Libri e inquietudini
Allora, vista l’ora (sono le otto meno un quarto e l’imbrunire è già notte e l’oggi è quasi ieri e la costellazione di Cassiopea già si specchia in questo cielo straordinariamente limpido), non ci resta che fare due chiacchiere.
Due chiacchiere virtuali, tra me e i miei tre lettori (Vanda mi assicura di essersi aggiunta alla combriccola). Il tema? l’inquietudine. Sì, lo so che ci vado a nozze. Che dai miei post-tutti-parentesi-e-incisi-e-viadicendo si capisce che non sono proprio una personcina lineare, ma l’inquietudine non fa solo parte di me. Appartiene a un mondo a un tempo a una generazione. Volendo generalizzare, appartiene ai mondi ai tempi alle generazioni. Dietro il mio letto – tanto per non dormire sogni troppo tranquilli – risposa (non troppo indisturbato) "Il libro dell’inquietudine" di Fernando Pessoa. E dentro di me (non) dorme "quello spirto guerrier ch’entro mi rugge".

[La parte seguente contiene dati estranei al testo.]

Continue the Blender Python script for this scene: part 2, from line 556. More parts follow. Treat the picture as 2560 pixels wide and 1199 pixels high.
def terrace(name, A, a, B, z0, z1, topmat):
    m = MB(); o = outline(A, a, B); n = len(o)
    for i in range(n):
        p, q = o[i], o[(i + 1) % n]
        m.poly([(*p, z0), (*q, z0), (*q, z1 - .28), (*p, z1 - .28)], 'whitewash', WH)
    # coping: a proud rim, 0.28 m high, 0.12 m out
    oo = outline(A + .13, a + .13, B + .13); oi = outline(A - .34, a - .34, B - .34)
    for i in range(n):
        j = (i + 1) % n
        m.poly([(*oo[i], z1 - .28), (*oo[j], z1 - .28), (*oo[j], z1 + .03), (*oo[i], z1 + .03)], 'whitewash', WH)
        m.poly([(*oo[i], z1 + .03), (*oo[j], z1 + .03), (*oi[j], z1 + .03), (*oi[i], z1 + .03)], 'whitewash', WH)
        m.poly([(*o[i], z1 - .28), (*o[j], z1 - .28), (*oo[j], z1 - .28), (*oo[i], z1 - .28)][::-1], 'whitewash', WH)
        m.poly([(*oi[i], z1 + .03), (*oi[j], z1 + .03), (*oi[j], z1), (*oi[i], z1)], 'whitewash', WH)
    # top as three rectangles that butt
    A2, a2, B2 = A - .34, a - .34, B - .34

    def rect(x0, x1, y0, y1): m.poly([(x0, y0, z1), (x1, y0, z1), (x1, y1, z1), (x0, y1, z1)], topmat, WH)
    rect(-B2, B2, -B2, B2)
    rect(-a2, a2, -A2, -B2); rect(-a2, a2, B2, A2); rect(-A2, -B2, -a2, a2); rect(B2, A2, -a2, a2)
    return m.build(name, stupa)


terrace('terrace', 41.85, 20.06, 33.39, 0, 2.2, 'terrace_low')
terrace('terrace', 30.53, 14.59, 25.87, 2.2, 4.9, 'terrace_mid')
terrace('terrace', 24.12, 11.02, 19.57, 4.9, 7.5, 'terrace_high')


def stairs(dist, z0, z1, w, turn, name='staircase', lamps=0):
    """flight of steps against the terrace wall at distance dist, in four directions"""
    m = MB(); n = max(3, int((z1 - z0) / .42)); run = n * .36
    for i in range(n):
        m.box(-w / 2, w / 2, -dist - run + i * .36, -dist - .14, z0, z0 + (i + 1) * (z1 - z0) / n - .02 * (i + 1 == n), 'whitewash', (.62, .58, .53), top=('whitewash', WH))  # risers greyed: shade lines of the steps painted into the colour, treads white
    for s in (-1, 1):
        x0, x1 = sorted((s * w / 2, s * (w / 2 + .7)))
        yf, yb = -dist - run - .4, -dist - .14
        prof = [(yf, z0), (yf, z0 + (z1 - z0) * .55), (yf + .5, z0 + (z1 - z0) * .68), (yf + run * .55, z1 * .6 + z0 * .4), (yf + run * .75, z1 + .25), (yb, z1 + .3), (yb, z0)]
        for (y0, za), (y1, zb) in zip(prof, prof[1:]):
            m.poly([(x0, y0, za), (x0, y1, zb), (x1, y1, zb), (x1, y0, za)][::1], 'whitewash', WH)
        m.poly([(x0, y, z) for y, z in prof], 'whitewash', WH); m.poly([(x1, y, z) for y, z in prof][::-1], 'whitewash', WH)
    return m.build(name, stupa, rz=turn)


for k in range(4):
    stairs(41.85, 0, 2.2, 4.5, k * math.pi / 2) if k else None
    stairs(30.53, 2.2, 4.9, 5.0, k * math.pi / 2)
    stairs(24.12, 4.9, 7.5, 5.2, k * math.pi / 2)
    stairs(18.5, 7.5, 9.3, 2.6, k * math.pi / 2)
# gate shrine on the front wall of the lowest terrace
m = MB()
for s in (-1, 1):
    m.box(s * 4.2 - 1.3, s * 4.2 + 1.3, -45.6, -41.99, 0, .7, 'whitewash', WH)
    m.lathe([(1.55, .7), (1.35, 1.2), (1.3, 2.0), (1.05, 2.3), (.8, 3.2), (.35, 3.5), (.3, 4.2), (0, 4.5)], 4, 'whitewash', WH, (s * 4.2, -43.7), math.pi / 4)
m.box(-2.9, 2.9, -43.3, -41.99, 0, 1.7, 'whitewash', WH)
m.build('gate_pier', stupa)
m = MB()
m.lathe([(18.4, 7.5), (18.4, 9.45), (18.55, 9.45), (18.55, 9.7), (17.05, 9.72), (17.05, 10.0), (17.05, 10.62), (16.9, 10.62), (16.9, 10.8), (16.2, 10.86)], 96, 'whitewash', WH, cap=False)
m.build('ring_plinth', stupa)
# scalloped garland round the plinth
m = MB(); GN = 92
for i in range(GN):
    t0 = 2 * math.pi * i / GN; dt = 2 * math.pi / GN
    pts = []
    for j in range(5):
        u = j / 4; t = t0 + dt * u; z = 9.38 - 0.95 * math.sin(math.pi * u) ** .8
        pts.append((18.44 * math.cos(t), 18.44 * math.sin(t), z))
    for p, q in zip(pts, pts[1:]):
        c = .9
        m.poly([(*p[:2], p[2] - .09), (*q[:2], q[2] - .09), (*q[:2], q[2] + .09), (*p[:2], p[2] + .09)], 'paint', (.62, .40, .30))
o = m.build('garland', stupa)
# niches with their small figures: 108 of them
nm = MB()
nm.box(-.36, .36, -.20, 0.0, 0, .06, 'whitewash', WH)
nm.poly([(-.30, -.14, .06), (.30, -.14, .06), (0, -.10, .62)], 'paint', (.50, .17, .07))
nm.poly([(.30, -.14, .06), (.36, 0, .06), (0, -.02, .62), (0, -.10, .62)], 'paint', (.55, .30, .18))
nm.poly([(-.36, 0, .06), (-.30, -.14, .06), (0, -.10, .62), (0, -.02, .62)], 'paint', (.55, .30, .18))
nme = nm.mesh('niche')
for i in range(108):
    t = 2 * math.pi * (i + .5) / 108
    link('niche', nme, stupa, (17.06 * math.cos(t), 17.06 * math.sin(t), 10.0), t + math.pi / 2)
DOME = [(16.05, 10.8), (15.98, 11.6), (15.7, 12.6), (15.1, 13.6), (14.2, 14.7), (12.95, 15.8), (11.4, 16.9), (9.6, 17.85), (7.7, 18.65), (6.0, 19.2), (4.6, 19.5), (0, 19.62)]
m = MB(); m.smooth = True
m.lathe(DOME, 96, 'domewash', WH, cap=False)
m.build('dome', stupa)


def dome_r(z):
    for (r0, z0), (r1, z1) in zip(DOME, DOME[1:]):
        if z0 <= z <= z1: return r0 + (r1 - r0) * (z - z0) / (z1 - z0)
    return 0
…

In virtù di questo inquieto sentire, oggi mi è capitato di leggere (Il danno, Josephine Hart, Feltrinelli) questa frase: "Non c’era nulla in lei (lui) che stridesse o mi facesse soffrire. Possedeva in notevole misura la potente seduzione della serenità".
Ho sottolineato la frase (con il lapis rosso) e avrei voluto chiosarla con un punto di domanda. La serenità è davvero seduttiva? è una spiaggia a cui aspiriamo o che, in fondo, lambiamo soltanto perché sono i marosi e le tormente e gli sbatocchiamenti dell’anima e/o della realtà contingente a farci sentire la scossa della vita?
Rivolgo la domanda ai mie tre lettori. E a Papi. Ne ha 10 a cui rispondere (pare) nel salotto tutto finto di Vespa. Una nuova (domanda) vera-o-finta che sia a Papi mica gli cambierà la vita, no?